The share prices of some companies that bought failed banks from the Federal Deposit Insurance Corp. in recent months have climbed rapidly, suggesting that investors think the buyers are getting good deals.

Now the FDIC may seek a piece of the celebration. The agency, which sells each failed bank to the highest bidder, is reviewing a staff proposal to encourage companies, as part of their bids, to offer a payment based on any short-term jump in their share price. The potential value of the payment would be considered in selecting a winner.

The FDIC, which collects premiums from all banks to repay depositors in failed banks, estimates it will spend $36 billion on the 140 banks that failed in 2009, and tens of billions more on failures in 2010. Squeezing more money from buyers of failed banks reduces the amount that other banks must pay.

The agency tested the idea in December when it selected New York Community Bancorp to take control of AmTrust Bank, a failed Cleveland lender. In exchange, New York Community promised to pay the FDIC the value of any post-deal jump in its share price multiplied by 25 million. The FDIC reaped $23.3 million.

James Wigand, deputy director in the FDIC division that handles bank failures, said the strategy would let the agency benefit from renewed interest in financial stocks. He said investors were now applauding the purchase of failed banks, whereas earlier in the crisis they tended to reserve judgment.

"As opposed to taking on somebody else's problems, now it's more likely to be seen as having a positive effect," Wigand said.

The 140 banks closed last year was the largest toll since the early 1990s. The failed banks mostly were small, collectively holding about $150 billion in assets -- in aggregate about the size of a large regional bank such as Capital One. Most of the failures happened in just four states: Georgia, Illinois, California and Florida. The causes varied widely, but the mortality rate was particularly high among thrifts that specialized in mortgage lending, and among banks that funded real estate development in the sprawling Sun Belt.

The FDIC projects that the number of failures could increase in 2010. The agency listed 552 banks as facing serious problems at the end of September, a 33 percent increase over the 416 banks it listed at the end of June.

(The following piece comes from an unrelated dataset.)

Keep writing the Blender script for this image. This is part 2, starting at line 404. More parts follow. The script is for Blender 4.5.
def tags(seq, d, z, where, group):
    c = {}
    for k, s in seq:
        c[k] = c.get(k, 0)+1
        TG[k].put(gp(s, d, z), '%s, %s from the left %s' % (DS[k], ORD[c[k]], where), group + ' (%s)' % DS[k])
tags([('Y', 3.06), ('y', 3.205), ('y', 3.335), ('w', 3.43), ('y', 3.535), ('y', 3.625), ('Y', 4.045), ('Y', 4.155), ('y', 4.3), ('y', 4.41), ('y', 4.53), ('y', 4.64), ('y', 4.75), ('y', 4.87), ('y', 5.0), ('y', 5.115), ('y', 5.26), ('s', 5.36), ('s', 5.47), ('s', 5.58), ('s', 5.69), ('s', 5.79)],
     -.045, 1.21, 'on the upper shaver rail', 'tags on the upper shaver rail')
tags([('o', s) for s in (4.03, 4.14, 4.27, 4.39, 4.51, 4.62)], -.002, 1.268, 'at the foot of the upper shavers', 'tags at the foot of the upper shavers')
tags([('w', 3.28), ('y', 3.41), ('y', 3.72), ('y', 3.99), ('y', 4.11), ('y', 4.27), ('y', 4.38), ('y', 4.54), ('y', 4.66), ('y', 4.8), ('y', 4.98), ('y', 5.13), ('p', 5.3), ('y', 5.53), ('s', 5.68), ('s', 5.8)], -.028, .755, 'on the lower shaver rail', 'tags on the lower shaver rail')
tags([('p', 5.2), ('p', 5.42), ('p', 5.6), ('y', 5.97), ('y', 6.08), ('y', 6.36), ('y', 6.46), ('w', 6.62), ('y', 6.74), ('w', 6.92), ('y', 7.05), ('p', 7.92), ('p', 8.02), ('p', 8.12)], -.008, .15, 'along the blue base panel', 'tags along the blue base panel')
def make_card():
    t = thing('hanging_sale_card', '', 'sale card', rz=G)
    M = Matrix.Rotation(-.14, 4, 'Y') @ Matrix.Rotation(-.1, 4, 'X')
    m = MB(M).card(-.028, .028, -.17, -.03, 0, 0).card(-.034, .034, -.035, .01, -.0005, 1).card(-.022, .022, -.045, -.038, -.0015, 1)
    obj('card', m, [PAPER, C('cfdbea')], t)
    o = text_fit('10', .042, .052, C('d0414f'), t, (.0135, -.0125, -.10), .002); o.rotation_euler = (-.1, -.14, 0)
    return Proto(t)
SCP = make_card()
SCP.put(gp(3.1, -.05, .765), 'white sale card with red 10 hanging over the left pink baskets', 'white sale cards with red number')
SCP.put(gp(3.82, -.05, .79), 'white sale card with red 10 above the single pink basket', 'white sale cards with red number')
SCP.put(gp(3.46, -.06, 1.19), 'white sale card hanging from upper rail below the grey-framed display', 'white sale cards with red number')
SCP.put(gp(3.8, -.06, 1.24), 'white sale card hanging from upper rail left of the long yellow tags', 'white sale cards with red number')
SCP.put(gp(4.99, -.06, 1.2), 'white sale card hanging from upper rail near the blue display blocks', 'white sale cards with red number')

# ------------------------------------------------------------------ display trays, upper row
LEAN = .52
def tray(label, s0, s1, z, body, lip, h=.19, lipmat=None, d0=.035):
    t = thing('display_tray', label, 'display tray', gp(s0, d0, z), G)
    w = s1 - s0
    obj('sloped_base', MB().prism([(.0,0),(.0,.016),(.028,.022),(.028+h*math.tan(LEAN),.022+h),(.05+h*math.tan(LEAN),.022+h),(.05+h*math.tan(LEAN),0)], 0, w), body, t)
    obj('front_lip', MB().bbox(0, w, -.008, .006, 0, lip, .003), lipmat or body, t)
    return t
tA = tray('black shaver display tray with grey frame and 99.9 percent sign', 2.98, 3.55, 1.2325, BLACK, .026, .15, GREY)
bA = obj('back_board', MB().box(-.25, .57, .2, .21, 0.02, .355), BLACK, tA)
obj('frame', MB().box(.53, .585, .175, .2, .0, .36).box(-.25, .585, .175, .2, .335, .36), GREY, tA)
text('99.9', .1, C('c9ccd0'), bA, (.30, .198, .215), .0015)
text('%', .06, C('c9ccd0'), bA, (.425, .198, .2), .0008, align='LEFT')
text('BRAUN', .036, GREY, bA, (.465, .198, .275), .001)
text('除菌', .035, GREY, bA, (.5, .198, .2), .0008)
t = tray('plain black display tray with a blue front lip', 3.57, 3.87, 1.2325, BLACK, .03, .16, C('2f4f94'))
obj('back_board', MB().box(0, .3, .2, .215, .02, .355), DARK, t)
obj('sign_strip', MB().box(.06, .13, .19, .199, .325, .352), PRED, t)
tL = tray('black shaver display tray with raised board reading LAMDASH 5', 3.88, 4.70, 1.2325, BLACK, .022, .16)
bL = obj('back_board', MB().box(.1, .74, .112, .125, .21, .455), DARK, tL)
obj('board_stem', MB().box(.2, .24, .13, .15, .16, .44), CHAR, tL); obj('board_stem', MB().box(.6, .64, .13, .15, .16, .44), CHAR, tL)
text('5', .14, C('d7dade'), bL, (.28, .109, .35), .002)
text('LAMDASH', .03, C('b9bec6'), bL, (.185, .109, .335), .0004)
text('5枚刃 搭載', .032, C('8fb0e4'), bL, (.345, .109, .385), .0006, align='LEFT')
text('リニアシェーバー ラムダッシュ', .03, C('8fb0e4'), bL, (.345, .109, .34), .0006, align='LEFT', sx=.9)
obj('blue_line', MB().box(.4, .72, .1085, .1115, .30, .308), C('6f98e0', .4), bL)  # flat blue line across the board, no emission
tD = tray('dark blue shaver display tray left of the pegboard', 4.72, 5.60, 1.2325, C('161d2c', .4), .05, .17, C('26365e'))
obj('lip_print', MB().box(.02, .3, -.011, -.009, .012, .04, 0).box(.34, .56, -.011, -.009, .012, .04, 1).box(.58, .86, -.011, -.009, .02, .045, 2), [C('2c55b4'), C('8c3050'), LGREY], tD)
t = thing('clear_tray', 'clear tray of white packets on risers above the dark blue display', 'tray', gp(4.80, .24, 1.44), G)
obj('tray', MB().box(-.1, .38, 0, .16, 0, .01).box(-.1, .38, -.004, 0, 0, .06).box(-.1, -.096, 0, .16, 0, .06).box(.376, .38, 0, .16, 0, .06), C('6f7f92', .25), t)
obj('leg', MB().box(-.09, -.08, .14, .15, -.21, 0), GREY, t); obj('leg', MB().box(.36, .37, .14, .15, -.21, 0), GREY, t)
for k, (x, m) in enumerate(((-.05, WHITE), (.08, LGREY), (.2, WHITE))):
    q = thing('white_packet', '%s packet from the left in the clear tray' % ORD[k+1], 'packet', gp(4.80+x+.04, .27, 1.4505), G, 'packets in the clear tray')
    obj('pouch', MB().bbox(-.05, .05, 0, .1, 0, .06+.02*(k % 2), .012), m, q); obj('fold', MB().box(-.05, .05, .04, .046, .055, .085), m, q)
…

The agency does not disclose the names of the banks on the list.

The agency's board voted in December to increase the agency's budget by 55 percent to $4 billion for 2010, a sum funded by the banking industry, and that it would hire about 1,600 temporary workers, increasing its staff by 23 percent. The increases "ensure that we are prepared to handle an ever-larger number of bank failures next year, if that becomes necessary, and to provide regulatory oversight for an even larger number of troubled institutions," FDIC Chairman Sheila C. Bair said in a statement.

When a bank fails, the FDIC seeks to sell its branches, deposits and loans at the highest possible price. Typically the highest bidder does not agree to purchase all the loans, particularly those in default, so the FDIC seeks to sell those loans to other investors. As bank failures pile up, the agency has experimented with a wide range of techniques to attract the highest possible bids, including online auctions, loss-sharing agreements and operating some banks for weeks or months before seeking buyers.

The benefits of the stock-price clauses are limited because they cannot be used in every case. Small failures often are sold to banks so small their shares are not traded publicly. Large failures often are sold to banks so large that the deal does not matter to investors. The largest failed bank of 2009, Colonial Bank of Alabama, was sold to BB&T of North Carolina in August. Four months later, BB&T's share price is virtually unchanged.

Still, for many mid-size banks, the clauses could be lucrative.

Shares of East West Bancorp have jumped 83 percent since it bought its largest rival, United Commercial Bank, from the FDIC in November. Shares of Iberiabank are up 21 percent since the Louisiana firm expanded into south Florida in November by buying Orion Bank from the FDIC. MB Financial got a 21 percent boost after buying another Chicago company, Corus Bank, from the FDIC in September.

The stock price agreements are a version of warrants, contracts that give investors the right to buy shares of a company's stock at a fixed price for a certain number of years. The FDIC's agreements, however, do not involve the ownership of stock and are focused on short-term appreciation.

The agency also has used longer-term agreements, particularly in the late 1980s and early 1990s. When it sold Florida-based BankUnited to a group of private equity investors in May, it included a clause allowing the government to benefit if the bank goes public.